A partir de 25 de Maio, há dois princípios básicos que têm de ser cumpridos: primeiro, os dados pessoais são nossos e não das organizações comerciais ou outras que os solicitam e a quem nós os disponibilizamos com um fim específico; segundo, tem de ficar claro para que fim estamos a ceder os nossos dados. Ou seja, eu cedo os dados para receber uma factura e efectuar um contrato de um serviço. Mas isso não implica automaticamente que eu estou a ceder os meus dados para ser contactado para vender outros serviços.
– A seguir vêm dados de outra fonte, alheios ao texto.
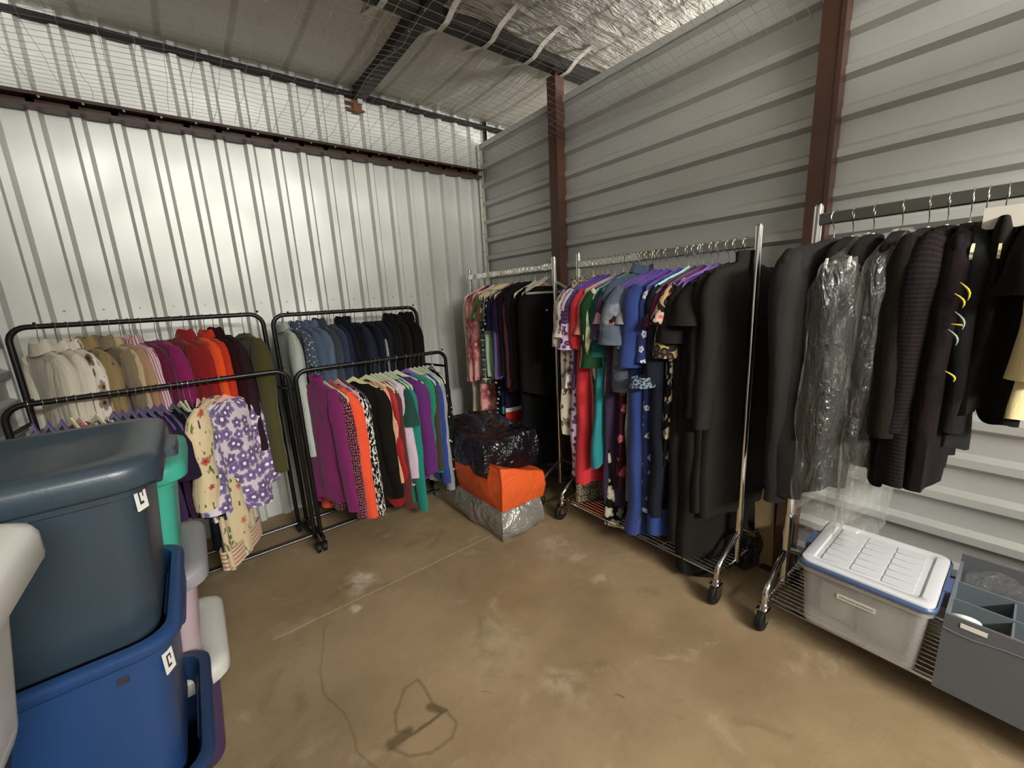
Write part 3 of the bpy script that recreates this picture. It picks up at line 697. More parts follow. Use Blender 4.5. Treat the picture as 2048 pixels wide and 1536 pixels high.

O RGPD é muito mais completo e é muito mais específico. Mas só estas duas regras são já um avanço enorme.
3.
Posto isto, como podemos e devemos legitimamente resistir a organizações que abusam sistematicamente dos nosso direitos e não cumprem a lei. Há um conjunto de acções que podemos e devemos fazer. 

Vejamos dois exemplos:
  • Várias empresas estão já a enviar mensagens solicitando o nosso consentimento para continuarem a mandar mensagens. O que fazer? Não dar esse consentimento e recusar esse pedido. Se, por acaso, essa mesma empresa nos continuar a enviar mensagens não solicitaras devemos de imediato apresentar queixa formal na Comissão Nacional da Protecção de Dados (CNPD). E por queixa formal estamos a falar de uma carta identificando a empresa em causa e o abuso de que estamos a ser vítimas. Será obrigação desta entidade abrir um inquérito e aplicar as sanções inerentes. Concluindo: se não temos interesse em estar na órbita comercial de uma empresa, devemos rejeitar e não dar o consentimento.
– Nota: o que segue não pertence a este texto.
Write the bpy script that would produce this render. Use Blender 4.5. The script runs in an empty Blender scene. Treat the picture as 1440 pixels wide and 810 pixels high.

  • Suponhamos que vamos realizar um contrato e prestação de serviços com uma empresa e o diligente funcionário que nos atende exige uma infindável lista de dados. Podemos e devemos perguntar: para que fim são os dados que me estão a solicitar? Que uso vai ser dado no futuro? De que forma a boa prestação do servico está dependente do fornecimento desses dados? Concluindo: se achamos excessivos os pedidos de dados, podemos, em primeiro lugar, não subscrever o serviço e procurar uma alternativa. E podemos, depois, apresentar queixa na mesma entidade para que a empresa seja auditada e seja verificada, à luz dos princípios do RGPD, a necessidade efectiva dos dados solicitados.
4.
A cidadania tem de ser exercida diariamente para que os nosso direitos e os nosso deveres sejam cumpridos na íntegra. A pressão e as manobras de empresas e outras organizações para que o RGPD não seja cumprido serão imensas. Infelizmente, apesar de narrativas simpáticas, muitas empresas e outras organizações não desenvolvem a sua actividade de forma respeitadora da lei. Infelizmente, uma postura ética no marketing ainda não será a predominante. Infelizmente, as violações continuarão. Mas não nos podemos esquecer de um facto simples: nós, cidadãos, temos o poder de dizer não e temos uma lei que nos protege. Assim sendo, se nos demitirmos da nossa cidadania e dos nossos direitos, estamos a dar um contributo para que empresas e outras organizações sejam beneficiadas nas suas más práticas. 
Uma vez mais, em primeiro lugar, depende de nós. Podemos agir. Devemos agir.